> **Problem to solve**:
Print, exactly as they stand, the lines from the start of the listing to the line containing "return ORD1[t - 4]", inclusive.

> **Data extract**:
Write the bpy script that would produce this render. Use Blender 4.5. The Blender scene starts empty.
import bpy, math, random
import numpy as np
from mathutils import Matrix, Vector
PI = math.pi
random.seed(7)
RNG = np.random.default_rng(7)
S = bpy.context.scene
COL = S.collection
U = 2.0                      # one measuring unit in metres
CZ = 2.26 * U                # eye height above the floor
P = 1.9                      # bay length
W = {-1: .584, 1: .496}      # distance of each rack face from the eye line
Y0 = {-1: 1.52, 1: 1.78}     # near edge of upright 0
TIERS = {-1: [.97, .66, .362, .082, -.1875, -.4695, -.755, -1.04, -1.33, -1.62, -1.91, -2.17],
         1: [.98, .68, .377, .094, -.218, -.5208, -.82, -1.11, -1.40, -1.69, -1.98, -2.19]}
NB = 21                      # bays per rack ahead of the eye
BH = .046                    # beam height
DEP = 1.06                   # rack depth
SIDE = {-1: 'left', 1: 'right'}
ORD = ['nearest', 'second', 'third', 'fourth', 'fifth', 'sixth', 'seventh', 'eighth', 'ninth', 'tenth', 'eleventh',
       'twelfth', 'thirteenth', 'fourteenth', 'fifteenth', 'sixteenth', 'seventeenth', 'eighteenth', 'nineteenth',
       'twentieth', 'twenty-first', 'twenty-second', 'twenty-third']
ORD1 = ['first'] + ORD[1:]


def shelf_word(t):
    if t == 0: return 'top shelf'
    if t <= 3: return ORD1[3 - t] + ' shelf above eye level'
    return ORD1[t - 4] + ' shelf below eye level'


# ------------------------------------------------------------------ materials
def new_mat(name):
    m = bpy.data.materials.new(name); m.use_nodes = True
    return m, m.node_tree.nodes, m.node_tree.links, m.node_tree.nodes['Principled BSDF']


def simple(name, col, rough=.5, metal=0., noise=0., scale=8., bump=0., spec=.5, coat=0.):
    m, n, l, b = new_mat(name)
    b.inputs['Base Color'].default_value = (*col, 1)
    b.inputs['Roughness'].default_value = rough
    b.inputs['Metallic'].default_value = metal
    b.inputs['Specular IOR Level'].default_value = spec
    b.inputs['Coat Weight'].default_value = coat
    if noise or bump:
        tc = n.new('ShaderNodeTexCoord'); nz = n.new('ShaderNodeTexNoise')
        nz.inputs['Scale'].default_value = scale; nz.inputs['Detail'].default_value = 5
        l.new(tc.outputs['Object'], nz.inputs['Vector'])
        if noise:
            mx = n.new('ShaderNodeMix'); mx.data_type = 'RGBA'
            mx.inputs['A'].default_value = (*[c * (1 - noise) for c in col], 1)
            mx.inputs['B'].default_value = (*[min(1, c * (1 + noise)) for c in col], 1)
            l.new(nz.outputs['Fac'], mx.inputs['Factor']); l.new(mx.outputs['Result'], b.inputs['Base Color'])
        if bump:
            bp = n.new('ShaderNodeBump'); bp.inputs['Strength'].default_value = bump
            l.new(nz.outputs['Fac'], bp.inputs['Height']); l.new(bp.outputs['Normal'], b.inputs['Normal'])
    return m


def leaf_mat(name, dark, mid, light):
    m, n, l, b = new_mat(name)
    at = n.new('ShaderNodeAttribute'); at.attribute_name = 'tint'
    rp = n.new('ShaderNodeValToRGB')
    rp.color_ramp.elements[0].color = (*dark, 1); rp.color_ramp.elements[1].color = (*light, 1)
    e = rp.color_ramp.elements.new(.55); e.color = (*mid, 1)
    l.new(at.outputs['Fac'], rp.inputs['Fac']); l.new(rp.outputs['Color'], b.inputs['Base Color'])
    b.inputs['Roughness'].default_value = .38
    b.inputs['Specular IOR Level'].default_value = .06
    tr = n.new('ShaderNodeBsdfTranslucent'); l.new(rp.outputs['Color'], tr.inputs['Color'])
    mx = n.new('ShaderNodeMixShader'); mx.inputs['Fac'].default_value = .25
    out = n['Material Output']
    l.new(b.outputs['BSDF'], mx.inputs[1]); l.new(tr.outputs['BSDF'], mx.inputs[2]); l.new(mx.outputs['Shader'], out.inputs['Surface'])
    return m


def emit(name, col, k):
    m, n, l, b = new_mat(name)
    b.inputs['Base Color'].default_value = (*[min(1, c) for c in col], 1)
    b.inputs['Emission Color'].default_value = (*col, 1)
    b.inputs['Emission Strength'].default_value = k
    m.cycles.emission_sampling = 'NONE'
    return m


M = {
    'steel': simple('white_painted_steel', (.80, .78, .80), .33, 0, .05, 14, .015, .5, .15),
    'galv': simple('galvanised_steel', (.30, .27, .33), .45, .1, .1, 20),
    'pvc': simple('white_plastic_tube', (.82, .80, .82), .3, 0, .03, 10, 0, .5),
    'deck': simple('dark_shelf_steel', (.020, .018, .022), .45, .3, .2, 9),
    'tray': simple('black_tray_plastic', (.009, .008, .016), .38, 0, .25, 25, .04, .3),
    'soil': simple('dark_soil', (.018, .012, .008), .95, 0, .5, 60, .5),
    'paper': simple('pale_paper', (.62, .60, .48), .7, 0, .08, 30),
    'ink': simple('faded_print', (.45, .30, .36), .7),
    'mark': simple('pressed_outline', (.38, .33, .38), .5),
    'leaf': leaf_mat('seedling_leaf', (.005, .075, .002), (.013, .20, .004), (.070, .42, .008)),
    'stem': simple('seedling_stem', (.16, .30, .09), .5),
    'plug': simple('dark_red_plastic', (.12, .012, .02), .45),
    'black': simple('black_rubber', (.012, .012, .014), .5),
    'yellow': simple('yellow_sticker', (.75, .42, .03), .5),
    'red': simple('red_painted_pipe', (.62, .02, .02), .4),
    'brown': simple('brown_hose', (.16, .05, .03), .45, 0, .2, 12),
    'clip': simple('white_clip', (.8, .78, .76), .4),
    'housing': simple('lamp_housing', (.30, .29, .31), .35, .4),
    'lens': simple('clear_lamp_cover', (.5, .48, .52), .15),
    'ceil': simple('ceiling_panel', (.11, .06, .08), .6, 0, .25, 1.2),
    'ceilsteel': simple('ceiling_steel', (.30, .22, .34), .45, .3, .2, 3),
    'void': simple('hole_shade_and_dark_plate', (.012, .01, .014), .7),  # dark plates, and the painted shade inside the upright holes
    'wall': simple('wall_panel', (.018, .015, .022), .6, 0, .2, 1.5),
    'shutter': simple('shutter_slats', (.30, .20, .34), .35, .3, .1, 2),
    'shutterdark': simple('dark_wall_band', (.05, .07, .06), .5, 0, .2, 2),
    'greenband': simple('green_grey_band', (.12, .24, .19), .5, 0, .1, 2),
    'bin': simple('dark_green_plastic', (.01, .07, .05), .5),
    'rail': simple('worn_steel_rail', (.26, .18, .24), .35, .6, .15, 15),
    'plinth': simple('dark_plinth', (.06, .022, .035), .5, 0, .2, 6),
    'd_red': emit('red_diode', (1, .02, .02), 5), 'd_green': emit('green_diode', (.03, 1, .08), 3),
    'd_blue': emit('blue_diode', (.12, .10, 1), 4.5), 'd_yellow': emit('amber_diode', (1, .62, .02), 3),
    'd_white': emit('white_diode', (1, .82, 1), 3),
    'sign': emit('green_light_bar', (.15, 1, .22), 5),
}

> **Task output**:
Write the bpy script that would produce this render. Use Blender 4.5. The Blender scene starts empty.
import bpy, math, random
import numpy as np
from mathutils import Matrix, Vector
PI = math.pi
random.seed(7)
RNG = np.random.default_rng(7)
S = bpy.context.scene
COL = S.collection
U = 2.0                      # one measuring unit in metres
CZ = 2.26 * U                # eye height above the floor
P = 1.9                      # bay length
W = {-1: .584, 1: .496}      # distance of each rack face from the eye line
Y0 = {-1: 1.52, 1: 1.78}     # near edge of upright 0
TIERS = {-1: [.97, .66, .362, .082, -.1875, -.4695, -.755, -1.04, -1.33, -1.62, -1.91, -2.17],
         1: [.98, .68, .377, .094, -.218, -.5208, -.82, -1.11, -1.40, -1.69, -1.98, -2.19]}
NB = 21                      # bays per rack ahead of the eye
BH = .046                    # beam height
DEP = 1.06                   # rack depth
SIDE = {-1: 'left', 1: 'right'}
ORD = ['nearest', 'second', 'third', 'fourth', 'fifth', 'sixth', 'seventh', 'eighth', 'ninth', 'tenth', 'eleventh',
       'twelfth', 'thirteenth', 'fourteenth', 'fifteenth', 'sixteenth', 'seventeenth', 'eighteenth', 'nineteenth',
       'twentieth', 'twenty-first', 'twenty-second', 'twenty-third']
ORD1 = ['first'] + ORD[1:]


def shelf_word(t):
    if t == 0: return 'top shelf'
    if t <= 3: return ORD1[3 - t] + ' shelf above eye level'
    return ORD1[t - 4] + ' shelf below eye level'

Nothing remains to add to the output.